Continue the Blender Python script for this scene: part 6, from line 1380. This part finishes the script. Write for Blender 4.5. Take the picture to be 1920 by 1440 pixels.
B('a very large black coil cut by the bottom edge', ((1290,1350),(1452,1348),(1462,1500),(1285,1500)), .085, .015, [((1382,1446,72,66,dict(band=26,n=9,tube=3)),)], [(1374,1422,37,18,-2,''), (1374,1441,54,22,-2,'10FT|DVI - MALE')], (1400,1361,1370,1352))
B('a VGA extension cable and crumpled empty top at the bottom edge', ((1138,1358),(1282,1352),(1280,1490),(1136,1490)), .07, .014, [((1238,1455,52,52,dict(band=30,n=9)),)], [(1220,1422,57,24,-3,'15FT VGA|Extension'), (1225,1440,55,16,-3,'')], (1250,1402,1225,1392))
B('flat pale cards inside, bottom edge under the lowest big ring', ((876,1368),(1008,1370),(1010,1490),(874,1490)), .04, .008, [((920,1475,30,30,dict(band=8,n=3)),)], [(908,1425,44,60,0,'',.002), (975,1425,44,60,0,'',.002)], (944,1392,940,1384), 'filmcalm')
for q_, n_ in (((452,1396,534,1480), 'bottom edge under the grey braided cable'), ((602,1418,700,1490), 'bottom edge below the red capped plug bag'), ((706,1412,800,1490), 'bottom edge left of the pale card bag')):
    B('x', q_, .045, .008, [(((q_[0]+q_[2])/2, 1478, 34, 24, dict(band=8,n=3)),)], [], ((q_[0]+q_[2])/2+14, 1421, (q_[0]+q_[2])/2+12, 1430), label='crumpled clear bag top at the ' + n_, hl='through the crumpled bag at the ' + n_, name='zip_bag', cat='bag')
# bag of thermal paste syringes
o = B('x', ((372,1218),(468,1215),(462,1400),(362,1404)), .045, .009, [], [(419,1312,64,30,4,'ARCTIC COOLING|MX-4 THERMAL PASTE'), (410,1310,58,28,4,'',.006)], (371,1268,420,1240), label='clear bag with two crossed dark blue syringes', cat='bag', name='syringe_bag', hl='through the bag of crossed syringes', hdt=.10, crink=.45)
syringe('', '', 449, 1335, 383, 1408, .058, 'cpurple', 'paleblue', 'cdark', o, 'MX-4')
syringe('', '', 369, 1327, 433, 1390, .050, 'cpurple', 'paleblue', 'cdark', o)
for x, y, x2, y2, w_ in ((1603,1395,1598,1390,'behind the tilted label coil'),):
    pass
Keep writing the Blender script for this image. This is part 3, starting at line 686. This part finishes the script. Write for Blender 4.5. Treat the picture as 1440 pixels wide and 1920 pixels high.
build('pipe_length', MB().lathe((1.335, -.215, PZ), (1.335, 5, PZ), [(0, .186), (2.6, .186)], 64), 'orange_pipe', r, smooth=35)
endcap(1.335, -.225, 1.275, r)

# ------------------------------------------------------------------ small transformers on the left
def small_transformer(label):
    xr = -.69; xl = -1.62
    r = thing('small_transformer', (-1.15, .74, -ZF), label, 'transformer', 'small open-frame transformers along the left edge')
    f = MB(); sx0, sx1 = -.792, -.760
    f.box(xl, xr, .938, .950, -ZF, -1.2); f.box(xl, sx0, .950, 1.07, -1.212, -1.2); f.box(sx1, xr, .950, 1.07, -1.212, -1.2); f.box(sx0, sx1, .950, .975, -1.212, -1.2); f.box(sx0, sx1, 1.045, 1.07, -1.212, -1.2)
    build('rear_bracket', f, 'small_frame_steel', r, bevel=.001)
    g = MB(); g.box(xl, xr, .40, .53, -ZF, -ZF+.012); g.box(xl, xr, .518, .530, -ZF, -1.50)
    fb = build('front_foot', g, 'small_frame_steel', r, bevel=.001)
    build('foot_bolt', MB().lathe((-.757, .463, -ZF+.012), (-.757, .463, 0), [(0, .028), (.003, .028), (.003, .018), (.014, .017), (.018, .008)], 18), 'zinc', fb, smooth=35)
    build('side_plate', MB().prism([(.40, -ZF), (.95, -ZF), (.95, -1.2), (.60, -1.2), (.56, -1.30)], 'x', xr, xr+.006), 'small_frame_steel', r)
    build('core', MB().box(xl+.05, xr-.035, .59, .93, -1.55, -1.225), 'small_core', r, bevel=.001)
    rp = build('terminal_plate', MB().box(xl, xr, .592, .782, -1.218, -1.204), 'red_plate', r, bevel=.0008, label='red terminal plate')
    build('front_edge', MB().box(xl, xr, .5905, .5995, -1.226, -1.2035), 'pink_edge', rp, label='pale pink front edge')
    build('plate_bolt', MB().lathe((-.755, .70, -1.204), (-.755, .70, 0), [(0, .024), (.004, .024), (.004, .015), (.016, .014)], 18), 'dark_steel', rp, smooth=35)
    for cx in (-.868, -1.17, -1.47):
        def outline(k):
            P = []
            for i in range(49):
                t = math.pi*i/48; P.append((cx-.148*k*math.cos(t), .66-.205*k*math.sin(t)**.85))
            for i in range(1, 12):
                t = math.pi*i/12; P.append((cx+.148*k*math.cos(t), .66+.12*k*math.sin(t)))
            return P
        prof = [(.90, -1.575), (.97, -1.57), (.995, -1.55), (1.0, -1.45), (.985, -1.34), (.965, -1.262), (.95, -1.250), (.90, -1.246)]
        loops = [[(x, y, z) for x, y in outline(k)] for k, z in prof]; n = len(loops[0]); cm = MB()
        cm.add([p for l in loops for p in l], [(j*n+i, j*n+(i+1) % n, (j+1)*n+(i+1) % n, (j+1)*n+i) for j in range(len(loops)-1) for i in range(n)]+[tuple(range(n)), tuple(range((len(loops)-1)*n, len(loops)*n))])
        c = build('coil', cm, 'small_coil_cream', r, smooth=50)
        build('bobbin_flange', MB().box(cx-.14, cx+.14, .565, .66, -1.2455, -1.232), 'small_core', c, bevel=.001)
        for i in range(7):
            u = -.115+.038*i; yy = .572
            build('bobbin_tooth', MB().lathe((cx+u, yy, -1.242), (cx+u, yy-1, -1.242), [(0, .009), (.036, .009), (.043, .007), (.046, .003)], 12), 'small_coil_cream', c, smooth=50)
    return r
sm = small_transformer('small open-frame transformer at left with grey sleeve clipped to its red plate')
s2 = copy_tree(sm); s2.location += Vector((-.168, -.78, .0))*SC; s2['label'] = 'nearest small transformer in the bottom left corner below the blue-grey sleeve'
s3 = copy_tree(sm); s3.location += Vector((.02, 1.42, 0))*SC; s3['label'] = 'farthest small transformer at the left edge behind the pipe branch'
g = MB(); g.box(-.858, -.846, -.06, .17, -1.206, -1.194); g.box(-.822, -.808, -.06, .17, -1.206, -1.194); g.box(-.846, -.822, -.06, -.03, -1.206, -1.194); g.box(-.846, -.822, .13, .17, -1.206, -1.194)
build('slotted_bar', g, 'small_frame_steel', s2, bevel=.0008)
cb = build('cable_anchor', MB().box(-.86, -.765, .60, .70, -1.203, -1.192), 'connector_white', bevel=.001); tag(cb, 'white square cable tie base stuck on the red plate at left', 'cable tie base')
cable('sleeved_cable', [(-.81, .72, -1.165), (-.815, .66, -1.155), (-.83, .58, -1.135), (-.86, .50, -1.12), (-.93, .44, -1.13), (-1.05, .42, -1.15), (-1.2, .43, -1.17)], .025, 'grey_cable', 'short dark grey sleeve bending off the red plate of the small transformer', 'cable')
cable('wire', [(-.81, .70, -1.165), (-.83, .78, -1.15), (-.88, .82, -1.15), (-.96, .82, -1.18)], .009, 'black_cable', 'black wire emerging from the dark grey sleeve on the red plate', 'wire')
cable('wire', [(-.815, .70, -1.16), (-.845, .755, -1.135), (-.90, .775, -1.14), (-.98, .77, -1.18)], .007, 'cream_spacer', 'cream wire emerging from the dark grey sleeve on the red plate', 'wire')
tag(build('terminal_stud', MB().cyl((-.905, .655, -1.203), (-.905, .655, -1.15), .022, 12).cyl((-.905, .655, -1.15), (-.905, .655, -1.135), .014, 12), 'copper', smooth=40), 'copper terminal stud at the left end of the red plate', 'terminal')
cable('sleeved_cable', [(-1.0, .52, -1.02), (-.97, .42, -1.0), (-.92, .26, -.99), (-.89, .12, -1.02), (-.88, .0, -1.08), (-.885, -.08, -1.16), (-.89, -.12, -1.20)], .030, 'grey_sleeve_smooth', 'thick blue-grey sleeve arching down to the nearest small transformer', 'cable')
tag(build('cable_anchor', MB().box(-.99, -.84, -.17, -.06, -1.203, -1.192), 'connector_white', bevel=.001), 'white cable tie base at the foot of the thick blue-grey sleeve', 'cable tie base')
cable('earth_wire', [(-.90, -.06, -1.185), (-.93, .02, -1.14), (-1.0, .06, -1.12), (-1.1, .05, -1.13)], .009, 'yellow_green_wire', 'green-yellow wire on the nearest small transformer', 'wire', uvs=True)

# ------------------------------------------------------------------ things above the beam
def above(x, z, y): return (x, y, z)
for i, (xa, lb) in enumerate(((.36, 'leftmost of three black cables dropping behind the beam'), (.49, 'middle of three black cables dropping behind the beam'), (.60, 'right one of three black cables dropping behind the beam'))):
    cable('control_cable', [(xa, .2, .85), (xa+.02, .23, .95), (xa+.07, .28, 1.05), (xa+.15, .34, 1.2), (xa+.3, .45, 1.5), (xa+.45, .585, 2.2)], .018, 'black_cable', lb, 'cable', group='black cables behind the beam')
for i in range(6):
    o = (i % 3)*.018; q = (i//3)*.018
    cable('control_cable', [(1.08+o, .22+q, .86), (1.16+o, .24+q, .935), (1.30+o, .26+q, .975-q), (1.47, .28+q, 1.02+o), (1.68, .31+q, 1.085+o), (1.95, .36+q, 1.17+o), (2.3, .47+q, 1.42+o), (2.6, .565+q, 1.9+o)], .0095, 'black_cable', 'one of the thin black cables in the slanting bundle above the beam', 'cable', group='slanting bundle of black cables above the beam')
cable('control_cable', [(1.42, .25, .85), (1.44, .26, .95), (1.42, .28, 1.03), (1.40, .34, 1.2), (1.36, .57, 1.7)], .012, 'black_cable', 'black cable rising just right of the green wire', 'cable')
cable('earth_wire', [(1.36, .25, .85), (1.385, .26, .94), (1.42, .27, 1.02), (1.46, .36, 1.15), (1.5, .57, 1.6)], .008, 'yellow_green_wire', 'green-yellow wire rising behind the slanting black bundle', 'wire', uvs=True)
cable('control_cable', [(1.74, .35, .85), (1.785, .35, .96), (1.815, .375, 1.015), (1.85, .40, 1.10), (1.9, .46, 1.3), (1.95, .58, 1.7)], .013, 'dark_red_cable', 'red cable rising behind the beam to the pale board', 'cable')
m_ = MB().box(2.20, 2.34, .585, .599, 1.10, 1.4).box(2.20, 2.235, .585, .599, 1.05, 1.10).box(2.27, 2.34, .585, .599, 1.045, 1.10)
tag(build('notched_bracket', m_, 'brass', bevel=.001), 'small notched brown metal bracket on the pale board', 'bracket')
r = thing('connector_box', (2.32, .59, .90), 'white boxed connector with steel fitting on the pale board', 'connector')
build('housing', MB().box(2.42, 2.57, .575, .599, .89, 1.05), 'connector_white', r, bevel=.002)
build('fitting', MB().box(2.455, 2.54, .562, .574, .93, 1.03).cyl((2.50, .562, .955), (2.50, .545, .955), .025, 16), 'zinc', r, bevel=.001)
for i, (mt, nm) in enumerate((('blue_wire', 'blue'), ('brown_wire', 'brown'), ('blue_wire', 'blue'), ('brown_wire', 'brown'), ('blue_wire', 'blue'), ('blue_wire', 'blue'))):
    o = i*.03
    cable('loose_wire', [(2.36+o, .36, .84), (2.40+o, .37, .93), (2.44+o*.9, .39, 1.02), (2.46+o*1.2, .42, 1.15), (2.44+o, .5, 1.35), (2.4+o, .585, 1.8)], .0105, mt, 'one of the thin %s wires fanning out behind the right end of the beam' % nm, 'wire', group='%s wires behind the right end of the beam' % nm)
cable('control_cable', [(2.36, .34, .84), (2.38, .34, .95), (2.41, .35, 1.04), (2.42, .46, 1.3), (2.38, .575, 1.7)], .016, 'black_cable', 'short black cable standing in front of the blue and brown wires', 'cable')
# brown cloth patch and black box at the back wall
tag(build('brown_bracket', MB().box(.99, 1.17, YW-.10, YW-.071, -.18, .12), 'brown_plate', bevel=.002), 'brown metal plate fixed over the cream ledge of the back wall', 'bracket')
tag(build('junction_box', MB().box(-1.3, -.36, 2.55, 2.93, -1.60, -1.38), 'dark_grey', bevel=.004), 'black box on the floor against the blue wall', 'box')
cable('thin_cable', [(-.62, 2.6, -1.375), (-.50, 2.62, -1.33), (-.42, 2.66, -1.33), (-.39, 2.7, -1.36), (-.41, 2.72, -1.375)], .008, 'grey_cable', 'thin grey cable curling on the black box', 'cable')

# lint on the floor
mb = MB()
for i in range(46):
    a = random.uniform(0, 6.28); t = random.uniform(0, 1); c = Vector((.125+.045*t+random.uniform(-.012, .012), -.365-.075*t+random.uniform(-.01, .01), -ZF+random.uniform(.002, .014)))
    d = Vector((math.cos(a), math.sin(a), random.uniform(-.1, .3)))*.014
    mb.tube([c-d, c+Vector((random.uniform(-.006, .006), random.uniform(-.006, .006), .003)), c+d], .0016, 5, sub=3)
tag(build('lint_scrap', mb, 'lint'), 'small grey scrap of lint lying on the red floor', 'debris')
********************
Print, from the entries above, the line with "Keep writing the", the line with "endcap(1.335, -.225, 1.275, r)" and all lines between them, exactly and with nothing else.

● Complete answer:
Keep writing the Blender script for this image. This is part 3, starting at line 686. This part finishes the script. Write for Blender 4.5. Treat the picture as 1440 pixels wide and 1920 pixels high.
build('pipe_length', MB().lathe((1.335, -.215, PZ), (1.335, 5, PZ), [(0, .186), (2.6, .186)], 64), 'orange_pipe', r, smooth=35)
endcap(1.335, -.225, 1.275, r)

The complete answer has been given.